What kind of information is allowed to be on networking pages of lawyers?

If a lawyer or law firm has a business page on social media, it must comply with all of the general regulations set forth in Rules 4-7.11 through 4-7.17 and 4-7.21 of the Florida Bar’s Handbook on Lawyer Advertising and Solicitation. All the information posted must be objectively verifiable.  Predictions or guarantees of results, as well as testimonials that fail to comply with the requirements listed in Rule 4-7.13(b)(8), are not allowed. 

Any skills, experience, reputation, or record posted there must also be objectively verifiable. Further information can be found in the Handbook on Lawyer Advertising and Solicitation on the Florida Bar website. 

Can a lawyer or law firm advertise on networking sites?

Many networking sites have an advertising feature that allows users to advertise to targeted people, based on demographics, geography, and interests.

If the target audience of a campaign is not composed of people who the lawyer has prior relationships (personal or business), the posts must further comply with all general regulations set forth in Rules 4-7.11 through 4-7.18 and 4-7.21.  All advertisements must also be filed for review under Rule 4-7.19 unless they are “tombstone” advertisements, the content of which is limited to the information listed in Rule 4-7.16 or 4-7.20. There are other exemptions to the requirement for filing, as you may see here.

Depending on the target audience of the campaign (or post), it may also have to comply with the requirements for direct electronic solicitations based on a January 31, 2020, decision of The Florida Bar Board of Governor. 

Posts that are targeted to people who have identified themselves with characteristics of prospective clients and are strictly displayed to them must comply with the requirements for targeted direct electronic media under Rule 4-7.18(b) and must be filed for review.

How about direct messaging?

Compliance with the regulations set forth in Rules 4-7.11 through 4-7.18 and 4-7.21 as well as additional requirements set forth in Rule 4-7.18(b) is also needed if invitations to view or link to the lawyer’s page on an unsolicited basis are sent directly to recipients who are not a current or former client, relative or otherwise has a prior professional relationship with the lawyer.

What are the rules for the lawyer’s page on networking sites?

The lawyer is only responsible for the information that he posts on his pages.
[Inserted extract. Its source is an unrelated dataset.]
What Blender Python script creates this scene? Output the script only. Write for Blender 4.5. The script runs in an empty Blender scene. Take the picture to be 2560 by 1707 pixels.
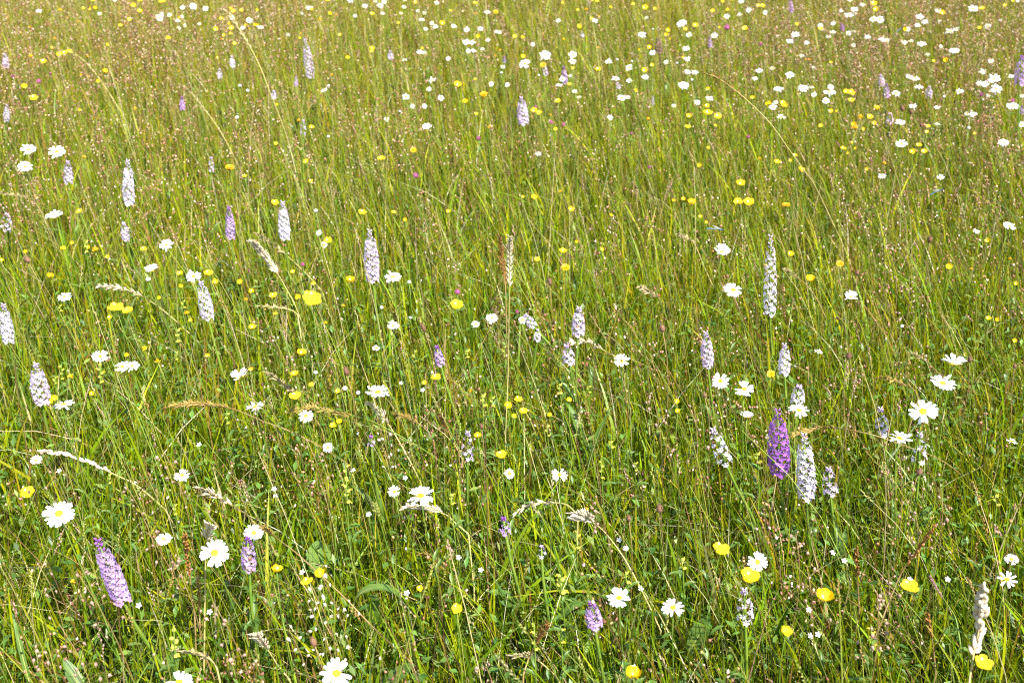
import bpy, math, random
import numpy as np
from mathutils import Vector, Matrix

# ---------------------------------------------------------------- camera, sky, sun, exposure
sc = bpy.context.scene
F, CX, CY = 2500.0, 1280.0, 853.5            # focal length in photograph pixels (36 mm wide film, 35 mm lens)
CAMH, PITCH = 1.5, math.radians(30.3)
cam = bpy.data.cameras.new("camera"); camo = bpy.data.objects.new("camera", cam)
sc.collection.objects.link(camo); sc.camera = camo
camo.location = (0, 0, CAMH); camo.rotation_euler = (math.pi / 2 - PITCH, 0, 0)
cam.sensor_width = 36; cam.lens = 36 * F / 2560; cam.clip_start = 0.05; cam.clip_end = 2000
cam.dof.use_dof = True; cam.dof.focus_distance = 2.0; cam.dof.aperture_fstop = 5.6

SUN_EL, SUN_AZ = math.radians(56), math.radians(138)     # azimuth clockwise from the viewing direction
world = bpy.data.worlds.new("World"); sc.world = world; world.use_nodes = True
wn = world.node_tree; bg = wn.nodes["Background"]
sky = wn.nodes.new("ShaderNodeTexSky"); sky.sky_type = 'NISHITA'; sky.sun_disc = False
sky.sun_elevation = SUN_EL; sky.sun_rotation = SUN_AZ
wn.links.new(sky.outputs[0], bg.inputs[0]); bg.inputs[1].default_value = 0.11
sun = bpy.data.lights.new("sun", 'SUN'); suno = bpy.data.objects.new("sun", sun); sc.collection.objects.link(suno)
sun.energy = 5.0; sun.angle = math.radians(0.5); sun.color = (1.0, 0.955, 0.87)
SDIR = Vector((math.cos(SUN_EL) * math.sin(SUN_AZ), math.cos(SUN_EL) * math.cos(SUN_AZ), math.sin(SUN_EL)))
suno.rotation_euler = SDIR.to_track_quat('Z', 'Y').to_euler(); suno.location = (2, -2, 6)
sc.view_settings.view_transform = 'Standard'; sc.view_settings.look = 'None'
sc.view_settings.exposure = 1.62; sc.view_settings.gamma = 1.0; sc.view_settings.use_curve_mapping = False
sc.render.engine = 'CYCLES'; sc.cycles.max_bounces = 4; sc.cycles.transparent_max_bounces = 8
sc.cycles.diffuse_bounces = 2; sc.cycles.use_denoising = False; sc.cycles.filter_width = 1.15
sc.cycles.sample_clamp_indirect = 6.0; sc.cycles.debug_use_spatial_splits = True

R = random.Random(11); N = np.random.default_rng(5)
COL = sc.collection

# ---------------------------------------------------------------- materials
def nodes(name):
    m = bpy.data.materials.new(name); m.use_nodes = True
    t = m.node_tree; t.nodes.clear(); out = t.nodes.new("ShaderNodeOutputMaterial")
    return m, t, out

def leafy(name, col, trans=0.35, rough=0.5, spec=0.3, col2=None, nscale=60.0, attr=False, vary=0.25, tcol=None, warm=1.0):
    """Diffuse + gloss mixed with light passing through; colour from noise between two tones or from a colour attribute."""
    m, t, out = nodes(name); L = t.links
    if attr:
        a = t.nodes.new("ShaderNodeAttribute"); a.attribute_name = "Col"; src = a.outputs["Color"]
    else:
        tc = t.nodes.new("ShaderNodeTexCoord"); nz = t.nodes.new("ShaderNodeTexNoise")
        nz.inputs["Scale"].default_value = nscale; nz.inputs["Detail"].default_value = 3
        L.new(tc.outputs["Object"], nz.inputs["Vector"])
        rp = t.nodes.new("ShaderNodeValToRGB"); rp.color_ramp.elements[0].position = .38; rp.color_ramp.elements[1].position = .62
        rp.color_ramp.elements[0].color = (*col, 1); rp.color_ramp.elements[1].color = (*(col2 or col), 1)
        L.new(nz.outputs["Fac"], rp.inputs[0])
        oi = t.nodes.new("ShaderNodeObjectInfo"); mr = t.nodes.new("ShaderNodeMapRange")
        mr.inputs[3].default_value = 1 - vary; mr.inputs[4].default_value = 1 + vary * .6
        L.new(oi.outputs["Random"], mr.inputs[0])
        hs = t.nodes.new("ShaderNodeHueSaturation"); L.new(rp.outputs[0], hs.inputs["Color"]); L.new(mr.outputs[0], hs.inputs["Value"])
        src = hs.outputs[0]
    p = t.nodes.new("ShaderNodeBsdfPrincipled"); p.inputs["Roughness"].default_value = rough
    p.inputs["Specular IOR Level"].default_value = spec
    L.new(src, p.inputs["Base Color"])
    if trans > 0:
        tr = t.nodes.new("ShaderNodeBsdfTranslucent")
        mx = t.nodes.new("ShaderNodeMix"); mx.data_type = 'RGBA'; mx.blend_type = 'MULTIPLY'; mx.inputs[0].default_value = 1
        L.new(src, mx.inputs[6]); mx.inputs[7].default_value = (*(tcol or (1.35, 1.25, .7)), 1)
        L.new(mx.outputs[2], tr.inputs[0])
        ms = t.nodes.new("ShaderNodeMixShader"); ms.inputs[0].default_value = trans
        L.new(p.outputs[0], ms.inputs[1]); L.new(tr.outputs[0], ms.inputs[2]); L.new(ms.outputs[0], out.inputs[0])
    else:
        L.new(p.outputs[0], out.inputs[0])
    return m

M = {}
M['grass'] = leafy("grass", None, .40, .42, .35, attr=True)
M['seed'] = leafy("seed_heads", None, .22, .6, .2, attr=True, tcol=(1.2, 1.05, .8))
M['stem'] = leafy("green_stem", (.10, .19, .02), .1, .5, .3, (.17, .24, .03), 30)
M['brown_stem'] = leafy("brown_stem", (.22, .13, .05), .1, .5, .3, (.26, .20, .07), 30)
M['straw_stem'] = leafy("straw_stem", (.52, .42, .17), .15, .5, .3, (.42, .38, .12), 25)
M['leaf'] = leafy("leaf", (.07, .14, .02), .35, .4, .4, (.12, .20, .035), 40)
M['white'] = leafy("white_petal", (.80, .80, .79), .30, .5, .25, (.84, .84, .83), 80, vary=.06, tcol=(1, 1, 1))
M['disc'] = leafy("yellow_disc", (.78, .56, .015), .0, .7, .2, (.70, .40, .01), 500, vary=.1)
M['yellow'] = leafy("yellow_petal", (.84, .58, .008), .22, .18, .7, (.82, .50, .006), 50, vary=.08, tcol=(1.05, 1, .6))
M['stamen'] = leafy("stamens", (.72, .52, .02), .1, .6, .2, (.60, .42, .02), 300, vary=.1)
M['orange'] = leafy("orange_petal", (.82, .45, .010), .25, .4, .3, (.78, .34, .008), 120, vary=.15, tcol=(1.05, 1, .6))
M['pale_yellow'] = leafy("pale_yellow_petal", (.78, .70, .06), .35, .4, .3, (.74, .62, .03), 80, vary=.1, tcol=(1.05, 1, .6))
M['calyx'] = leafy("calyx", (.50, .54, .07), .4, .5, .2, (.64, .60, .12), 120, vary=.15)
PURP = (1, .95, 1.05)
M['orchid_white'] = leafy("orchid_white", (.80, .76, .82), .42, .55, .2, (.70, .58, .76), 170, vary=.10, tcol=PURP)
M['orchid_pale'] = leafy("orchid_pale", (.74, .64, .78), .40, .55, .2, (.56, .40, .63), 170, vary=.12, tcol=PURP)
M['orchid_lilac'] = leafy("orchid_lilac", (.58, .42, .68), .38, .55, .2, (.38, .19, .50), 170, vary=.15, tcol=PURP)
M['orchid_purple'] = leafy("orchid_purple", (.40, .17, .56), .32, .5, .2, (.24, .05, .36), 150, vary=.2, tcol=PURP)
M['orchid_dark'] = leafy("orchid_dark", (.13, .06, .07), .1, .6, .2, (.20, .10, .10), 150, vary=.2, tcol=PURP)
M['bract'] = leafy("bract", (.30, .17, .20), .3, .6, .2, (.28, .30, .10), 150)
M['clover'] = leafy("clover_head", (.52, .13, .30), .25, .6, .2, (.34, .07, .20), 250, vary=.2, tcol=PURP)
M['brown_head'] = leafy("brown_head", (.13, .065, .04), .05, .7, .2, (.22, .12, .07), 300, vary=.2)
M['straw'] = leafy("straw_spikelet", (.66, .55, .33), .25, .5, .25, (.50, .37, .19), 90, vary=.2, tcol=(1.1, 1, .8))
M['cream'] = leafy("cream_spikelet", (.80, .72, .56), .25, .5, .25, (.62, .48, .33), 90, vary=.15, tcol=(1.05, 1, .85))
M['gold'] = leafy("golden_spikelet", (.34, .21, .045), .25, .5, .25, (.48, .35, .10), 90, vary=.2, tcol=(1.1, 1, .8))
M['rust'] = leafy("rust_spikelet", (.36, .16, .04), .2, .5, .25, (.24, .10, .03), 90, vary=.2, tcol=(1.1, 1, .8))
M['greenhead'] = leafy("green_spikelet", (.45, .43, .13), .3, .5, .25, (.34, .34, .09), 90, vary=.2)
M['pinkhead'] = leafy("pink_spikelet", (.46, .26, .28), .25, .5, .2, (.34, .17, .20), 250, vary=.2, tcol=PURP)
M['quake'] = leafy("quaking_spikelet", (.55, .40, .30), .25, .5, .25, (.30, .13, .10), 260, vary=.3, tcol=(1.1, 1, .85))
M['blue'] = leafy("blue_body", (.02, .22, .55), 0, .3, .5, (.015, .02, .03), 260, vary=.1)
M['black'] = leafy("insect_black", (.02, .017, .015), 0, .3, .5, (.06, .035, .015), 300, vary=.2)
M['wing'] = leafy("insect_wing", (.5, .52, .5), .6, .2, .6, (.42, .45, .42), 200, vary=.1, tcol=(1, 1, 1))

def ground_mat():
    m, t, out = nodes("meadow_ground"); L = t.links
    tc = t.nodes.new("ShaderNodeTexCoord"); nz = t.nodes.new("ShaderNodeTexNoise"); nz.inputs["Scale"].default_value = 14; nz.inputs["Detail"].default_value = 8
    L.new(tc.outputs["Object"], nz.inputs["Vector"])
    rp = t.nodes.new("ShaderNodeValToRGB"); e = rp.color_ramp.elements
    e[0].position = .3; e[0].color = (.035, .028, .014, 1); e[1].position = .7; e[1].color = (.075, .10, .022, 1)
    L.new(nz.outputs[0], rp.inputs[0])
    p = t.nodes.new("ShaderNodeBsdfPrincipled"); p.inputs["Roughness"].default_value = .9; p.inputs["Specular IOR Level"].default_value = .1
    b = t.nodes.new("ShaderNodeBump"); b.inputs["Strength"].default_value = .6; b.inputs["Distance"].default_value = .02
    L.new(nz.outputs[0], b.inputs["Height"]); L.new(b.outputs[0], p.inputs["Normal"])
    L.new(rp.outputs[0], p.inputs["Base Color"]); L.new(p.outputs[0], out.inputs[0])
    return m
M['ground'] = ground_mat()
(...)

Content posted by a third party is not his responsibility unless he prompts a third party to post it or uses it to circumvent the lawyer’s advertising rules.

In the case when a third-party-post on a lawyer’s page does not comply with the lawyer advertising rules, the information must be removed from the page. If the information is posted on a page that the lawyer has no control over, and he’s aware of it, the lawyer should ask the third party to remove the information. However, the lawyer is not responsible for it.

How does this apply to Twitter?

The lawyer’s page at Twitter must have access restricted to those who follow the lawyer. In this case, the information posted there is information at the request of a prospective client and is subject to the lawyer advertising rules, but is exempt from the filing requirement under Rule 4-7.20(e). 

What are the rules for the lawyer’s page on networking sites?

A page on a networking site, as well as a website of a lawyer or law firm, is not required to be filed with The Florida Bar for review. But, any banner advertisement posted by a lawyer on a social networking site is subject not only to the requirements of Rules 4-7.11 through 4-7.18 and 4-7.21 but also must be filed for review unless the content of the advertisement is limited to the safe harbor (tombstone) information listed in Rule 4-7.16. See Rules 4-7.19 and 4-7.20(a).


Social Media sites are an important means to communicate with potential clients and stay in touch with past business clients.  Utilized correctly, these sites can help law firms build credibility, increase brand awareness, and attract new clients.  Law firms need to have someone familiar with the specific rules and regulations in the Florida Bar’s Handbook of Lawyer Advertising and Solicitation in order to implement a compliant and successful social media campaign.